MESSAGE OF THE PRESIDENT...TO BOTH HOUSES OF CONGRESS. MAY 4th, 1798.

[Philadelphia. 1798]. 72pp. Dbd. Light even toning. Very good. Item #WRCAM55596

This message is the second entirely devoted to the troubles of the United States with France, the XYZ Affair, and the naval "Quasi-War." The French government had attempted to extort a bribe from the American envoys Charles Pinckney, John Marshall, and Elbridge Gerry. This news had initially been delivered to Congress on April 3, 1798. The present document, published a month later, further discusses the situation with France. Here, Adams transmits to Congress the correspondence between his three ministers and the French government. They disclaim any hostile American intentions toward France, and insist upon the right and duty of the United States to remain neutral in the European War.

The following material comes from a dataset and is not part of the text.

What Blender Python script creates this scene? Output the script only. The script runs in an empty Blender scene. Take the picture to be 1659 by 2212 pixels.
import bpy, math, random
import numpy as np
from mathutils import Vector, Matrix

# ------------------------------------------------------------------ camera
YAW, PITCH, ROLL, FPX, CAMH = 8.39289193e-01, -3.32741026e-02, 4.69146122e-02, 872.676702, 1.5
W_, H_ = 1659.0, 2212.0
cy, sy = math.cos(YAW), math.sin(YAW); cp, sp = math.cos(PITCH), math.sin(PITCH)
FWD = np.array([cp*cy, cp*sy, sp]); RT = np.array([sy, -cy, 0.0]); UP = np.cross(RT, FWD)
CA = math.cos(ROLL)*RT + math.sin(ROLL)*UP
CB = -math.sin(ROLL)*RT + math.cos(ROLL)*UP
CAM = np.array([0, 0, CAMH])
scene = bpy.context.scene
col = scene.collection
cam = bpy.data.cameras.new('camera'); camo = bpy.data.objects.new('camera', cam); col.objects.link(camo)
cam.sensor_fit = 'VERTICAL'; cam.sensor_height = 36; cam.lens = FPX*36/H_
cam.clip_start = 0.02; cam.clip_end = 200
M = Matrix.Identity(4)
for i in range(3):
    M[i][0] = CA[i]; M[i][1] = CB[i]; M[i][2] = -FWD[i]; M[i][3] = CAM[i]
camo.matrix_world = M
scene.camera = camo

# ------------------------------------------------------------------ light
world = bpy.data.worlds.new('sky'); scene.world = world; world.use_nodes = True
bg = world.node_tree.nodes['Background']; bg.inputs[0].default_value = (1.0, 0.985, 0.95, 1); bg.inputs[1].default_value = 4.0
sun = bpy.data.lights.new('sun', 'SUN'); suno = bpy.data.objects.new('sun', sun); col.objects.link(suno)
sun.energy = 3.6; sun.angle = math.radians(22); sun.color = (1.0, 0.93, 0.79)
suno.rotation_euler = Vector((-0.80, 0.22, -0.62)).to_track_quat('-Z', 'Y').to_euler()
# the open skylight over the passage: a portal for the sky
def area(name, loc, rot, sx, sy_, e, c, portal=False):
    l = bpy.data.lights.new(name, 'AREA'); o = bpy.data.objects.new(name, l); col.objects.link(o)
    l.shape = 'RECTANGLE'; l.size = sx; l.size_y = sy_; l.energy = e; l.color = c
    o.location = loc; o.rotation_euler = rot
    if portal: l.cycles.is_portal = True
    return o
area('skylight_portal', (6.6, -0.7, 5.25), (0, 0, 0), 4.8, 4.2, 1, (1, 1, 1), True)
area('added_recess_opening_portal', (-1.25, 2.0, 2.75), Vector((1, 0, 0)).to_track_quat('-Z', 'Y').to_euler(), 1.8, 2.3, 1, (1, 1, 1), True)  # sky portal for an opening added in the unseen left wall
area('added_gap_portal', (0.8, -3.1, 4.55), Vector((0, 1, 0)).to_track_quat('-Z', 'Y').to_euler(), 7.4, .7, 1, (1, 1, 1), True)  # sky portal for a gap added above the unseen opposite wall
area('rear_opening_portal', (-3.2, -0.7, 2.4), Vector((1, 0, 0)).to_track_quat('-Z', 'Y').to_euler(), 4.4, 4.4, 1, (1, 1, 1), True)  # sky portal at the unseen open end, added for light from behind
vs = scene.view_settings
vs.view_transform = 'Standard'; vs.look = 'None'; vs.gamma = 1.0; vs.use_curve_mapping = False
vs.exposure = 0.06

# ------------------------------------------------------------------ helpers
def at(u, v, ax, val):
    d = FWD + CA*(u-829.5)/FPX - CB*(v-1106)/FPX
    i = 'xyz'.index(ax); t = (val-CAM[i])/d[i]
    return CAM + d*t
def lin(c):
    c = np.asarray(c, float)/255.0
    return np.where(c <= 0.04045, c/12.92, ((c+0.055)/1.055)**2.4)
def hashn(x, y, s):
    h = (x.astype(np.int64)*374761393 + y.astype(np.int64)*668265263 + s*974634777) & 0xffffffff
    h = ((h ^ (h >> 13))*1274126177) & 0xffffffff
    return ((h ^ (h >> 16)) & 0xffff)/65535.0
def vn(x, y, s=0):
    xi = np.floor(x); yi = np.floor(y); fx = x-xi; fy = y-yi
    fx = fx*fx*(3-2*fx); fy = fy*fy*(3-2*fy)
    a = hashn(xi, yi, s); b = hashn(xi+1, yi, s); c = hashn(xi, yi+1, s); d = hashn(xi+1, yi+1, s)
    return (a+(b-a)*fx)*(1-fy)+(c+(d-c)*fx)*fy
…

The ministers insist that America has been "at peace with all of the belligerent powers," and has treaty obligations to remain so. The American practice of yielding up to British vessels French goods found on American ships in the high seas is defended under international law. The ministers vigorously protest the French practice of seizing American vessels and towing them to French ports, which was one of the central American complaints during the Quasi-War with France. "Excellent documentary coverage of the French-American relations during their undeclared war" - Jenkins. EVANS 34819. ESTC W26156. JENKINS COMPANY, EARLY AMERICAN IMPRINTS I:506. REESE, FEDERAL HUNDRED 75 (ref).